Вече действовали и при таком «тиране и деспоте», как Иван Грозный. Например, в 1549 году он собрал первую национальную Ассамблею, в 1564 году на общей Ассамблее получил одобрение народа на преследование бояр. В 1566 году Собор, который состоял в основном из военных (делившихся, в свою очередь, на три касты) и торговцев, принял решение о войне с Литвой. На Соборах же выбирали царей, например, Борис Годунов в 1598 году, затем Шуйский в 1606 году, а также первый Романов – Михаил, выбранный в 1613 году Земским Собором, представлявшим все классы и многие города России.

Собор – это деловое представительство, а не партийное – вот в чём отличие от современных парламентов. Кстати, и англо-американский парламентаризм с самого начала был внепартийным. По закону и традиции в парламент попадал тот, кто получил хотя бы относительное большинство голосов; до середины ХХ века партии тори и вигов в Великобритании не имели никаких программ, а республиканцы и демократы в США не имеют их и сегодня. Не имели программ и русские Соборы, они ПРОСТО собирали представителей всех классов и сословий, и эти представители выражали интересы народа – а не программ или подверженных им политиков.

Последний раз Собор в России был созван в 1698 году для обвинений и принятия решений относительно царевны Софьи, после чего началось единоличное правление Петра I и дальнейших императоров.
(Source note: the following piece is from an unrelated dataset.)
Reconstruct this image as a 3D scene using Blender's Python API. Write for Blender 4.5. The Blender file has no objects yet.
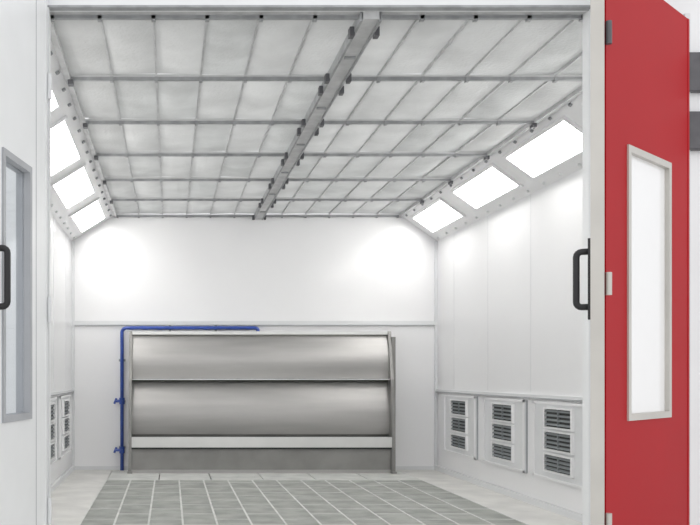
import bpy, bmesh, math, random
from mathutils import Vector, Matrix
random.seed(4)
F=910.0; VX=170.0; VY=375.0; EZ=1.04
def PX(x,d): return (x-VX)*d/F
def PZ(y,d): return EZ-(y-VY)*d/F

# ---------------- materials ----------------
def mat(name, col, rough=0.5, metal=0.0, noise=0.0, nscale=5.0, bump=0.0, bscale=40.0, emit=None, estr=0.0, coat=0.0, stretch=None, col2=None, transl=0.0, spec=0.5):
    m=bpy.data.materials.new(name); m.use_nodes=True
    nt=m.node_tree; b=nt.nodes["Principled BSDF"]
    b.inputs["Base Color"].default_value=(*col,1)
    b.inputs["Roughness"].default_value=rough
    b.inputs["Metallic"].default_value=metal
    b.inputs["Coat Weight"].default_value=coat
    b.inputs["Specular IOR Level"].default_value=spec
    tc=nt.nodes.new("ShaderNodeTexCoord"); mp=nt.nodes.new("ShaderNodeMapping")
    nt.links.new(tc.outputs["Object"],mp.inputs["Vector"])
    if stretch: mp.inputs["Scale"].default_value=stretch
    if noise>0 or col2:
        n=nt.nodes.new("ShaderNodeTexNoise"); n.inputs["Scale"].default_value=nscale; n.inputs["Detail"].default_value=5
        nt.links.new(mp.outputs[0],n.inputs["Vector"])
        r=nt.nodes.new("ShaderNodeValToRGB")
        c2=col2 if col2 else tuple(max(0,c*(1-noise)) for c in col)
        r.color_ramp.elements[0].position=0.35; r.color_ramp.elements[1].position=0.65
        r.color_ramp.elements[0].color=(*c2,1); r.color_ramp.elements[1].color=(*col,1)
        nt.links.new(n.outputs["Fac"],r.inputs[0]); nt.links.new(r.outputs[0],b.inputs["Base Color"])
    if bump>0:
        n2=nt.nodes.new("ShaderNodeTexNoise"); n2.inputs["Scale"].default_value=bscale
        nt.links.new(mp.outputs[0],n2.inputs["Vector"])
        bp=nt.nodes.new("ShaderNodeBump"); bp.inputs["Strength"].default_value=bump; bp.inputs["Distance"].default_value=0.01
        nt.links.new(n2.outputs["Fac"],bp.inputs["Height"]); nt.links.new(bp.outputs[0],b.inputs["Normal"])
    if emit:
        b.inputs["Emission Color"].default_value=(*emit,1); b.inputs["Emission Strength"].default_value=estr
    if transl>0:
        t=nt.nodes.new("ShaderNodeBsdfTranslucent"); mx=nt.nodes.new("ShaderNodeMixShader"); mx.inputs[0].default_value=transl
        nt.links.new(r.outputs[0],t.inputs[0])
        nt.links.new(b.outputs[0],mx.inputs[1]); nt.links.new(t.outputs[0],mx.inputs[2])
        nt.links.new(mx.outputs[0],nt.nodes["Material Output"].inputs[0])
    return m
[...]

Но хотя Соборы и прекратились, формально, юридически они до сих пор не отменены. И в других странах Европы как раз в то время парламентская система тоже перешла на обслуживание единоличных монархий. В середине XVII века это произошло в Англии, а Генеральные Штаты во Франции приказали долго жить ещё в 1613 году. Такова же судьба и германского рейхстага, и ландштандов (местных парламентов) в рамках Священной Римской империи германской нации.

Многие наши историки отмечали, что допетровская демократия: князь – народ, царь – народ, была системой народной монархии, или демократического самодержавия. И мы в предыдущих главах книги отмечали, что это – исторически сложившийся, необходимый тип власти: народ уповает на царя, царь же проводит любую политику, опираясь на народ, а дворянство – служилий класс при царе. Так, через царя, дворянство служило народу. В императорский период, при отсутствии Соборов народ потерял возможность корректировать политику легитимно, и стал использовать бунты как средство такой корректировки. Но что интересно, при этом народ не только не выступал против царизма, а даже вожди бунтовщиков прикрывались именем царя, как это сделал, например, Пугачёв.
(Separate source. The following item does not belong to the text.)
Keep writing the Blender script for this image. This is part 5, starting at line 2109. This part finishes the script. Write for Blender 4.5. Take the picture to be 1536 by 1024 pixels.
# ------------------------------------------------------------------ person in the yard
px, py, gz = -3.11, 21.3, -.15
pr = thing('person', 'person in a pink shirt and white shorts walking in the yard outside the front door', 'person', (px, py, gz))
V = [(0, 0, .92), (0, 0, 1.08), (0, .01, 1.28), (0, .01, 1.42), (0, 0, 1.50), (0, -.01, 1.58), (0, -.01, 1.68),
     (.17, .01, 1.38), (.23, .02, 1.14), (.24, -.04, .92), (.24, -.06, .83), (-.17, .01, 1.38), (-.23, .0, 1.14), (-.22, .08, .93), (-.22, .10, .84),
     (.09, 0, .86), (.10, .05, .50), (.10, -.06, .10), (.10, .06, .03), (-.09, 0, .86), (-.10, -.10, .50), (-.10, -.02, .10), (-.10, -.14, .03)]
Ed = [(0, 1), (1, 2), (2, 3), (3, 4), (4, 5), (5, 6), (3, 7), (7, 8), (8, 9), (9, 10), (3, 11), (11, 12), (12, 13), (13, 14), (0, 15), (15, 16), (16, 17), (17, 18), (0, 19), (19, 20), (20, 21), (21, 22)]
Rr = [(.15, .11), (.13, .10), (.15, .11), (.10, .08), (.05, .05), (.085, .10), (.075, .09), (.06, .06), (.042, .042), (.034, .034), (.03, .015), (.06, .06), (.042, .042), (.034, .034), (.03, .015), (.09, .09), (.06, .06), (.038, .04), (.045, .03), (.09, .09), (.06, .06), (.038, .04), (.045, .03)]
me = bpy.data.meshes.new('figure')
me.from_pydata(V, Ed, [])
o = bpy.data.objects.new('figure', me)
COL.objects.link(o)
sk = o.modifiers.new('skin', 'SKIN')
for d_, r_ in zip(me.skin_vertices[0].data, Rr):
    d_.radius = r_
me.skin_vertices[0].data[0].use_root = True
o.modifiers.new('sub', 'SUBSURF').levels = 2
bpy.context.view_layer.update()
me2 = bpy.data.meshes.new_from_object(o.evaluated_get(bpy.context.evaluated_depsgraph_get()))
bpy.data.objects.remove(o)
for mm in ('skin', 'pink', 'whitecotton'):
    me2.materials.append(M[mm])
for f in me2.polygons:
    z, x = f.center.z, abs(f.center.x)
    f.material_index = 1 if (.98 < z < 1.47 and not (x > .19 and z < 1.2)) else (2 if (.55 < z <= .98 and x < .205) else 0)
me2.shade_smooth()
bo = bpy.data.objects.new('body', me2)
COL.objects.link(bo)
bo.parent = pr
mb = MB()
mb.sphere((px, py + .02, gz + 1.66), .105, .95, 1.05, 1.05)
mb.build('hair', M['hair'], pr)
И всё же император продолжал быть в большей степени народным, нежели дворянским лидером. Олег Арин пишет:

«Обычно доставалось (от царя) среднему и высшему классу, т. е. боярам. В.К. Кантор называет подобный тип общественного устроения демократически-беззаконнным. Попытки установить «законную» демократию М. Сперанским при Александре I и Д.Н. Морис-Меликовым при Александре II в конечном счёте не увенчались успехом. Закон, так сказать, не восторжествовал. Кантор приводит ряд высказываний передовых российских писателей и деятелей, сокрушавшихся по этому поводу. «Не передовые» же относились к такому беззаконию с философским спокойствием. Так, в уставе градоначальника города Глупова Василиска Семёновича Бородавкина читаем: «Ежели чувствуешь, что закон полагает тебе препятствие, то, сняв оный со стола, положи под себя. И тогда все сие, сделавшись невидимым, много тебе в действии облегчит».